(Your objective): What follows is a listing; give it again exactly, in its entirety.

(Scene modeling code data):
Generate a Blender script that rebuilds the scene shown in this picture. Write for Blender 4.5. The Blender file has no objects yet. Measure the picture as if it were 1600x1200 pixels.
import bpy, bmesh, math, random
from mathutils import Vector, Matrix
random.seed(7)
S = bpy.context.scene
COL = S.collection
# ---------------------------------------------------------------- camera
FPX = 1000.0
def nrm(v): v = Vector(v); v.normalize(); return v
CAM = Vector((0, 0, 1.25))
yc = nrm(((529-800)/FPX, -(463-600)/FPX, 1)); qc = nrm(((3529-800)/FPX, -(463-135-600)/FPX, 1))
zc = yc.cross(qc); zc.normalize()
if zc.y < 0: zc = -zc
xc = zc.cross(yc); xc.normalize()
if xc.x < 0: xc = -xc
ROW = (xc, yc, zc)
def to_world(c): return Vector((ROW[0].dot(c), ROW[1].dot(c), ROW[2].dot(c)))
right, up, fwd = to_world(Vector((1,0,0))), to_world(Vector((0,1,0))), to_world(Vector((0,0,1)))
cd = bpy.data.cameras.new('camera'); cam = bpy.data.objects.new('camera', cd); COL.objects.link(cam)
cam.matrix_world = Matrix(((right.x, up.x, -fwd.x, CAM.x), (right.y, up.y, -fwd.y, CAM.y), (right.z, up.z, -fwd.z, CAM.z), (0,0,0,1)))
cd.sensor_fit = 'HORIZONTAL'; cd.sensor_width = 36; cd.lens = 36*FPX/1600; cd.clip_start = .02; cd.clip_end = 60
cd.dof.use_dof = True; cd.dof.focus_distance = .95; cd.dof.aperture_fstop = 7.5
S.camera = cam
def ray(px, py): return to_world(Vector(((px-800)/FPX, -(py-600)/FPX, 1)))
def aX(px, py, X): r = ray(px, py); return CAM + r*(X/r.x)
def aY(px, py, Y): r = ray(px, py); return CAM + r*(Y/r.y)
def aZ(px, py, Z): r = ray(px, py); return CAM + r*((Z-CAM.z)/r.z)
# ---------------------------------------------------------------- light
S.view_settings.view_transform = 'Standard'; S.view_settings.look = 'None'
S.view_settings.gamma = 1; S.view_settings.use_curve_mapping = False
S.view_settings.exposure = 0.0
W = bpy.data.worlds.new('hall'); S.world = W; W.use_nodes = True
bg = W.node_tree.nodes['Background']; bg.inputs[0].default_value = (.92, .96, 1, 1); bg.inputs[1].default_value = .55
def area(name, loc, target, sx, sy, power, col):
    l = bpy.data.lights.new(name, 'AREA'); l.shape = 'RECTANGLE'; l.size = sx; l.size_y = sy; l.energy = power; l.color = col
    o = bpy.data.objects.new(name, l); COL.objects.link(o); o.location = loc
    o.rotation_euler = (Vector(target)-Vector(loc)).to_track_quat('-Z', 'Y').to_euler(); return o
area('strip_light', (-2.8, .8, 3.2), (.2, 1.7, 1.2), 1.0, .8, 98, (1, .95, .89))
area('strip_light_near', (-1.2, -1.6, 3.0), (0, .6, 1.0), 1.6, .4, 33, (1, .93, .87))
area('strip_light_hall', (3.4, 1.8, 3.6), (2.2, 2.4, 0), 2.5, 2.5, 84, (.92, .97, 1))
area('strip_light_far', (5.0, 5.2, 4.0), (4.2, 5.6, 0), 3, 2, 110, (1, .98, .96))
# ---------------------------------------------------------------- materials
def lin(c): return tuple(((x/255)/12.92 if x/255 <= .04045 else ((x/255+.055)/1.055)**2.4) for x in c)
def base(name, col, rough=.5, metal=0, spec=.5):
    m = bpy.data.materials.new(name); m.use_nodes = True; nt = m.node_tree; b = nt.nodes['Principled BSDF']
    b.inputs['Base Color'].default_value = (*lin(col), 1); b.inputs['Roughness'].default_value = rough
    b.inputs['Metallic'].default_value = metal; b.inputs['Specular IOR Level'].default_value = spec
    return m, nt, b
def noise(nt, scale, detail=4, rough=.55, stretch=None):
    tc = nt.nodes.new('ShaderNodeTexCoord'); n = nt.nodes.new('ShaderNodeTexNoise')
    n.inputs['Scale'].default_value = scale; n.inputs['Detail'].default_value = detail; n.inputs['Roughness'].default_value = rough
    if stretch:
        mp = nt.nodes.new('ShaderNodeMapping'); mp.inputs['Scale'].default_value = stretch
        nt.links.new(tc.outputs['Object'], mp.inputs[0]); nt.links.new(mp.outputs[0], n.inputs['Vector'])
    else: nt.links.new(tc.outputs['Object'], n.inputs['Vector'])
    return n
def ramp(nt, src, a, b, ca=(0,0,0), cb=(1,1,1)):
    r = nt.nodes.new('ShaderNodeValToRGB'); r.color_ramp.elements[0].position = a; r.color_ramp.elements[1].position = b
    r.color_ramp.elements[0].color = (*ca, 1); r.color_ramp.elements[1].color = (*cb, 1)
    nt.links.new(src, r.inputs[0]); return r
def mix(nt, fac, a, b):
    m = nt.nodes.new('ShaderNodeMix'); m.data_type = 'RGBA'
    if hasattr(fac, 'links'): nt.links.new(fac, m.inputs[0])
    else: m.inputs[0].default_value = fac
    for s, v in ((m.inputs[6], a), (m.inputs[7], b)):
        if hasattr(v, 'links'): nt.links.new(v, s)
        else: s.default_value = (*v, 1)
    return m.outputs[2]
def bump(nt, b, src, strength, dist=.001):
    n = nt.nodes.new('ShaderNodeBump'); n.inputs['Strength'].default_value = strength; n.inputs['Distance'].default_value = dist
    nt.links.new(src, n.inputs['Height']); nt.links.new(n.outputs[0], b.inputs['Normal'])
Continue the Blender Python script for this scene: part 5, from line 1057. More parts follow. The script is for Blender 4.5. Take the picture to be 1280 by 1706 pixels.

(Answer to the exercise):
Generate a Blender script that rebuilds the scene shown in this picture. Write for Blender 4.5. The Blender file has no objects yet. Measure the picture as if it were 1600x1200 pixels.
import bpy, bmesh, math, random
from mathutils import Vector, Matrix
random.seed(7)
S = bpy.context.scene
COL = S.collection
# ---------------------------------------------------------------- camera
FPX = 1000.0
def nrm(v): v = Vector(v); v.normalize(); return v
CAM = Vector((0, 0, 1.25))
yc = nrm(((529-800)/FPX, -(463-600)/FPX, 1)); qc = nrm(((3529-800)/FPX, -(463-135-600)/FPX, 1))
zc = yc.cross(qc); zc.normalize()
if zc.y < 0: zc = -zc
xc = zc.cross(yc); xc.normalize()
if xc.x < 0: xc = -xc
ROW = (xc, yc, zc)
def to_world(c): return Vector((ROW[0].dot(c), ROW[1].dot(c), ROW[2].dot(c)))
right, up, fwd = to_world(Vector((1,0,0))), to_world(Vector((0,1,0))), to_world(Vector((0,0,1)))
cd = bpy.data.cameras.new('camera'); cam = bpy.data.objects.new('camera', cd); COL.objects.link(cam)
cam.matrix_world = Matrix(((right.x, up.x, -fwd.x, CAM.x), (right.y, up.y, -fwd.y, CAM.y), (right.z, up.z, -fwd.z, CAM.z), (0,0,0,1)))
cd.sensor_fit = 'HORIZONTAL'; cd.sensor_width = 36; cd.lens = 36*FPX/1600; cd.clip_start = .02; cd.clip_end = 60
cd.dof.use_dof = True; cd.dof.focus_distance = .95; cd.dof.aperture_fstop = 7.5
S.camera = cam
def ray(px, py): return to_world(Vector(((px-800)/FPX, -(py-600)/FPX, 1)))
def aX(px, py, X): r = ray(px, py); return CAM + r*(X/r.x)
def aY(px, py, Y): r = ray(px, py); return CAM + r*(Y/r.y)
def aZ(px, py, Z): r = ray(px, py); return CAM + r*((Z-CAM.z)/r.z)
# ---------------------------------------------------------------- light
S.view_settings.view_transform = 'Standard'; S.view_settings.look = 'None'
S.view_settings.gamma = 1; S.view_settings.use_curve_mapping = False
S.view_settings.exposure = 0.0
W = bpy.data.worlds.new('hall'); S.world = W; W.use_nodes = True
bg = W.node_tree.nodes['Background']; bg.inputs[0].default_value = (.92, .96, 1, 1); bg.inputs[1].default_value = .55
def area(name, loc, target, sx, sy, power, col):
    l = bpy.data.lights.new(name, 'AREA'); l.shape = 'RECTANGLE'; l.size = sx; l.size_y = sy; l.energy = power; l.color = col
    o = bpy.data.objects.new(name, l); COL.objects.link(o); o.location = loc
    o.rotation_euler = (Vector(target)-Vector(loc)).to_track_quat('-Z', 'Y').to_euler(); return o
area('strip_light', (-2.8, .8, 3.2), (.2, 1.7, 1.2), 1.0, .8, 98, (1, .95, .89))
area('strip_light_near', (-1.2, -1.6, 3.0), (0, .6, 1.0), 1.6, .4, 33, (1, .93, .87))
area('strip_light_hall', (3.4, 1.8, 3.6), (2.2, 2.4, 0), 2.5, 2.5, 84, (.92, .97, 1))
area('strip_light_far', (5.0, 5.2, 4.0), (4.2, 5.6, 0), 3, 2, 110, (1, .98, .96))
# ---------------------------------------------------------------- materials
def lin(c): return tuple(((x/255)/12.92 if x/255 <= .04045 else ((x/255+.055)/1.055)**2.4) for x in c)
def base(name, col, rough=.5, metal=0, spec=.5):
    m = bpy.data.materials.new(name); m.use_nodes = True; nt = m.node_tree; b = nt.nodes['Principled BSDF']
    b.inputs['Base Color'].default_value = (*lin(col), 1); b.inputs['Roughness'].default_value = rough
    b.inputs['Metallic'].default_value = metal; b.inputs['Specular IOR Level'].default_value = spec
    return m, nt, b
def noise(nt, scale, detail=4, rough=.55, stretch=None):
    tc = nt.nodes.new('ShaderNodeTexCoord'); n = nt.nodes.new('ShaderNodeTexNoise')
    n.inputs['Scale'].default_value = scale; n.inputs['Detail'].default_value = detail; n.inputs['Roughness'].default_value = rough
    if stretch:
        mp = nt.nodes.new('ShaderNodeMapping'); mp.inputs['Scale'].default_value = stretch
        nt.links.new(tc.outputs['Object'], mp.inputs[0]); nt.links.new(mp.outputs[0], n.inputs['Vector'])
    else: nt.links.new(tc.outputs['Object'], n.inputs['Vector'])
    return n
def ramp(nt, src, a, b, ca=(0,0,0), cb=(1,1,1)):
    r = nt.nodes.new('ShaderNodeValToRGB'); r.color_ramp.elements[0].position = a; r.color_ramp.elements[1].position = b
    r.color_ramp.elements[0].color = (*ca, 1); r.color_ramp.elements[1].color = (*cb, 1)
    nt.links.new(src, r.inputs[0]); return r
def mix(nt, fac, a, b):
    m = nt.nodes.new('ShaderNodeMix'); m.data_type = 'RGBA'
    if hasattr(fac, 'links'): nt.links.new(fac, m.inputs[0])
    else: m.inputs[0].default_value = fac
    for s, v in ((m.inputs[6], a), (m.inputs[7], b)):
        if hasattr(v, 'links'): nt.links.new(v, s)
        else: s.default_value = (*v, 1)
    return m.outputs[2]
def bump(nt, b, src, strength, dist=.001):
    n = nt.nodes.new('ShaderNodeBump'); n.inputs['Strength'].default_value = strength; n.inputs['Distance'].default_value = dist
    nt.links.new(src, n.inputs['Height']); nt.links.new(n.outputs[0], b.inputs['Normal'])
Continue the Blender Python script for this scene: part 5, from line 1057. More parts follow. The script is for Blender 4.5. Take the picture to be 1280 by 1706 pixels.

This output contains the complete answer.